In the early days of Google’s wearable platform, smartwatch apps were bundled with their phone counterparts. Android Wear 2.0 moved to a standalone app model as part of introducing the on-device Play Store. Google now plans to deprecate that legacy approach to Wear OS apps next month.
With Android Wear 2.0, Google set out to make its wearables more independent and capable of accomplishing tasks without having to use the paired phone. One way to achieve this was through an on-watch Play Store that lets you directly browse for and install apps.
However, Google allowed developers to keep using the original method where phone app downloads included a watch version that would then be transferred to the wearable. Today, this legacy embedded app model has “limited discoverability” on the Wear OS Play Store.
Such apps do not show up in search, cannot be featured in app clusters across the store, and can only be installed via the “Apps on your phone” section of the on-watch Play Store. Additionally, using the legacy embedded model adds excessive bloat to the APK that is downloaded onto a user’s phone, whether or not they own a smartwatch.
Google is abandoning this approach on March 10th when those legacy Wear OS apps will no longer appear in the “Apps on your phone” section — as seen in the cover image above. In being effectively undiscoverable, end users won’t be able to install those applications on the watch, which is the case for certain sideloaded tools.

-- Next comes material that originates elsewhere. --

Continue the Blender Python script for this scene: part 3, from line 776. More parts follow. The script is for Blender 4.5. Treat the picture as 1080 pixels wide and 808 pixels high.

Developer Malcolm Bryant first raised this issue today (via Android Police) and noted how it’s “going to get more difficult to install several of my utility apps.”
This means that for users to install WearOS apps from outside the Play Store, they will have to go through hoops such as using ADB over wifi. Most non-technical users won’t bother.
Google advises developers to switch to the multi-APK model, while reiterating its “ongoing commitment and investment in further growth of the Wear OS platform” from the day that Made by Google announced it was acquiring Fitbit.